Richmond's were trundled off and burned in a Wagnerian pyre. Richmond, though, was just one of more than 25 municipalities that had by then succumbed to the infernal National Lines that wrecked transit in the U.S., in part by playing into the U.S. attitude of convenience. Well guess what? "Convenience" is killing us and the planet.

I was also struck when reading via the RVAblogs portal the remarks of Chinese exchange students visiting Richmond and how they observe both the lack of pedestrian traffic and the reliance on the automobile to get almost anywhere, even short distances. Now, bear in mind, this is Richmond in July-August when the universities are out and those who can get out, do; Richmond isn't Shanghai; sprawl leaves many commuters without viable options because the region doesn't have a central planning authority with legal teeth nor the city and county governments the political will to make it a top priority. But, having said all that, read:

"America is regarded as a country on wheels. This is a proper statement to describe this country . I have seen various kinds of automobiles parking of driving around the campus during these two days. And there is little people walking on the street even in the day . The whole town appears a little desolate.

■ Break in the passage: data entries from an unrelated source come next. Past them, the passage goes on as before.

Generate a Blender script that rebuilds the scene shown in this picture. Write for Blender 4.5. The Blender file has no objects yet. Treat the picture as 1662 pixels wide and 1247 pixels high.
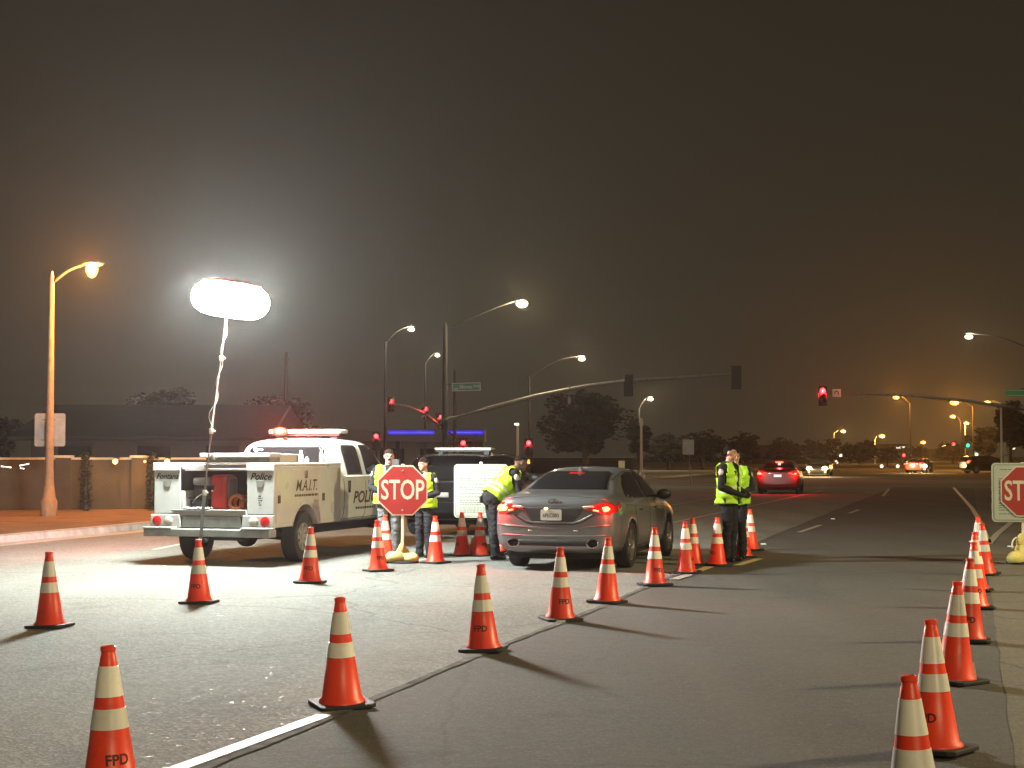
import bpy, bmesh, math, random
import numpy as np
from mathutils import Vector, Matrix, Quaternion
from mathutils.bvhtree import BVHTree
from mathutils.geometry import delaunay_2d_cdt

random.seed(7)
scene = bpy.context.scene
C = scene.collection
R = math.radians

# ------------------------------------------------------------------ camera
F, CX, CY, HORIZON, EYE = 2500.0, 831.0, 623.5, 741.0, 1.62
PITCH = math.atan((HORIZON - CY) / F)
cam_data = bpy.data.cameras.new('camera')
cam = bpy.data.objects.new('camera', cam_data)
C.objects.link(cam)
cam.location = (0, 0, EYE)
cam.rotation_euler = (R(90) + PITCH, 0, 0)
cam_data.sensor_fit = 'HORIZONTAL'
cam_data.sensor_width = 36.0
cam_data.lens = F / 1662.0 * 36.0
cam_data.clip_start = 0.1
cam_data.clip_end = 4000.0
scene.camera = cam

# ------------------------------------------------------------------ night sky lit by the town
world = bpy.data.worlds.new('World')
scene.world = world
world.use_nodes = True
wn = world.node_tree.nodes
wl = world.node_tree.links
wn.clear()
w_out = wn.new('ShaderNodeOutputWorld')
w_bg = wn.new('ShaderNodeBackground')
w_tc = wn.new('ShaderNodeTexCoord')
w_sep = wn.new('ShaderNodeSeparateXYZ')
w_ramp = wn.new('ShaderNodeValToRGB')
w_ramp.color_ramp.elements[0].position = 0.0
w_ramp.color_ramp.elements[0].color = (0.026, 0.021, 0.0135, 1)
w_ramp.color_ramp.elements[1].position = 0.6
w_ramp.color_ramp.elements[1].color = (0.014, 0.011, 0.0075, 1)
e = w_ramp.color_ramp.elements.new(0.14)
e.color = (0.0215, 0.0172, 0.011, 1)
e = w_ramp.color_ramp.elements.new(0.32)
e.color = (0.018, 0.0142, 0.0095, 1)
wl.new(w_tc.outputs['Generated'], w_sep.inputs[0])
wl.new(w_sep.outputs['Z'], w_ramp.inputs[0])
wl.new(w_ramp.outputs[0], w_bg.inputs['Color'])
w_bg.inputs['Strength'].default_value = 1.0
wl.new(w_bg.outputs[0], w_out.inputs[0])

# ------------------------------------------------------------------ exposure and sampling
scene.render.engine = 'CYCLES'
scene.view_settings.view_transform = 'Standard'
scene.view_settings.look = 'None'
scene.view_settings.gamma = 1.0
scene.view_settings.exposure = 0.35
scene.view_settings.use_curve_mapping = False
cy = scene.cycles
cy.use_denoising = True
cy.denoiser = 'OPENIMAGEDENOISE'
cy.max_bounces = 5
cy.diffuse_bounces = 2
cy.glossy_bounces = 3
cy.transmission_bounces = 4
cy.volume_bounces = 0
cy.sample_clamp_indirect = 3.0
cy.sample_clamp_direct = 0.0
cy.caustics_reflective = False
cy.caustics_refractive = False
cy.use_light_tree = True

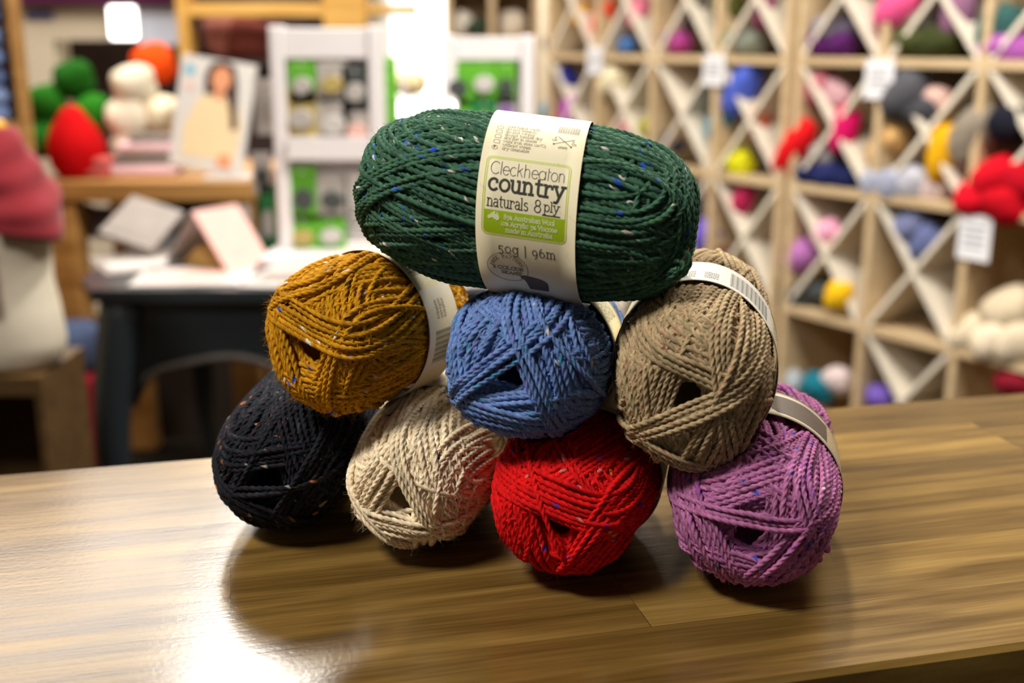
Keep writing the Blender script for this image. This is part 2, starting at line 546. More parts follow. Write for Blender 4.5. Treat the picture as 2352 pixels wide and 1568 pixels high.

This is my first deep impression about the traffic condition around VCU campus. My second deep impression is that though there are various cars on road, the drivers almost do not ring the horn—at least I do not hear a ring. It is impossible in China. Maybe this phenomenon is just the symbol of high civilization of USA. And in my opinion , Chinese drivers should learn from America drivers. 
Via blog for luy5"

I can attest from years of personal experience that some days when walking to and from work, or even elsewhere, I can look down one of the Fan District's bosky streets and see not one person stirring, clear down to the sidewalk's vanishing point.